I used to care so much about what I wore every day. If you stopped by our Beauty Blog Sale back in December, you would have seen the ephemera of a past life filled with all manners of clothes – tight Alexander Wang dresses I wore twice, DVF shifts I wore never.

But that’s a topic for another post. I still care about clothes. I just don’t want to think about them as much.

The uniform


Adhering to a somewhat regular makeup and fashion “uniform” is one way I hope to reduce unnecessary choices in my life. Who knows if it will work — I’m trying to do this slowly, because I know that if I plunge into it balls to the wall, it will be harder to maintain over time (for example, Project Life was my 24/7 obsession for a week, and now it’s like…a lightly simmering interest).

Rather than be extreme and say, “I must burn everything in my closet and restock it with COS!” I will try to be even more prudent and exacting about clothing purchases. I’ll practice wearing a uniform with the existing items in my closet. At least for a season. Who knows how I’ll feel once it’s warm again and my desire to dress up outweighs my desire to comfortable.

Anyway, I sporadically update a Pinterest board called Everyday Minimalist Fashion with inspirational but easy-to-wear basics. (Distinguished from Minimalist Fashion because some minimalist outfits can be quite…avant garde), so if you like the style, feel free to check in! Or if you already have a similar board do send a link!

I don’t think I’m ready to adhere to a Capsule Wardrobe or something like Project 333 (where you can only wear 33 items with some exceptions), but for an example of someone who does it really well (and with a similarly streamlined style), do check out the Light by Coco Youtube channel. The link should take you to her “Capsule Wardrobe” playlist.

What do you think about the idea of eliminating unnecessary choices? Is spending too much time on makeup and clothes unnecessary? What is/would be your style uniform?
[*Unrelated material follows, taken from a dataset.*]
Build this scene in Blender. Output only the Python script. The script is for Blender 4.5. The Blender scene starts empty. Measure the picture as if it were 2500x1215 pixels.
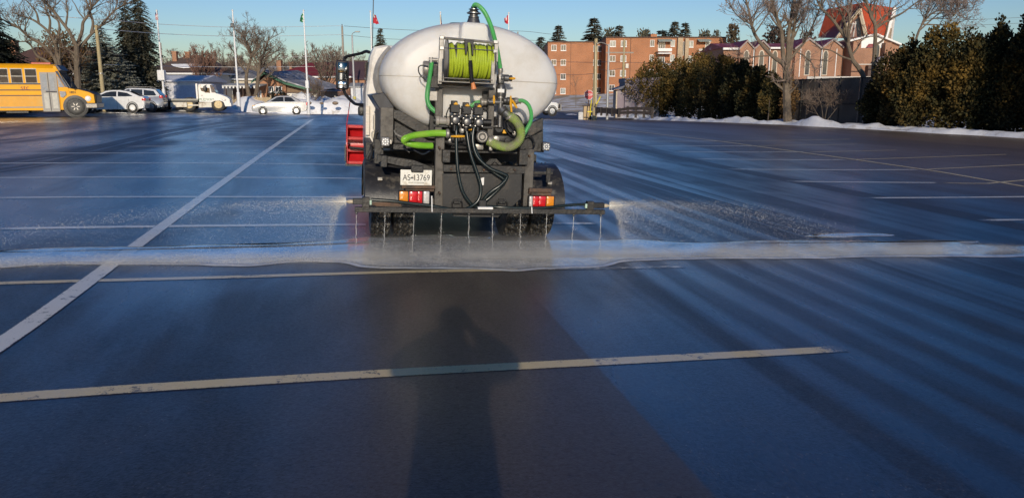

FOTD: And God Created the Smokey Eye

There are only two palettes I use regularly these days: Urban Decay Naked 2 and NARS And God Created the Woman. These, along with the Laura Mercier Mini Caviar Sticks make up 98% of my eye makeup. Do they make for riveting, adventurous makeup looks? No. Do they suit my current needs to not be insane about makeup? Absolutely.

For now, let us pay tribute to the high priestess of enablement, Carina, for introducing me to the NARS palette a year or so ago. At the time it was a sold-out limited edition item, but when it resurfaced months later around my birthday I saw it as a heavenly sign. Thus prophesied the Sephora shopping cart: “God hath created the woman, and so God shall bestow unto thee the best goddamn smokey eye to ever befall thy beady eyeballs.”


I’m not going to review the palette, but suffice to say that it’s more than wonderful. There isn’t a single off shade in the palette, and it’s small and self-contained enough to be your sole eye makeup travel item. It’s roughly the size of an iPhone 6 — maybe even a bit shorter!

Compact with a rich shade selection, this is probably the best palette for smokey eyes. And while you can use each shade independently or apply lighter eye looks, I tend to use this palette exclusively for that purpose.

The Look

For this look in November I think I used Kalahari (top right) as a base with my finger, then Galapagos (bottom left) on the outer third of the eye swept up over the crease with a fluffy domed crease brush, but going slightly over the crease as well. This results in Galapagos appearing more like the base shade with the Kalahari shimmer poking beneath.

Then I used a small stiff dome brush to apply Coconut Grove on the outer edge of the eye, blending in towards the lid. I use the same brush to run Coconut Grove over the lower lashline. Add eyeliner and mascara on upper and lower lashes and complete.

I don’t remember exactly what products were used, but I know the following to be true:

  • The blush is Hourglass Diffused Heat
  • Lipstick is NARS Montego Bay
  • There was a lot of Hourglass Ambient Powder action going on – likely a mix of Mood Light and the Ambient Light Palette.
  • I did attempt to contour with Clinique Brow Shaper in Shaping Taupe, with a sweep of Burberry’s Warm Glow beneath for…warmth.

Anyway, the palette is the highlight. I love how easy it is to do this eye look – no thinking required, which is exactly what I need my makeup to be these days.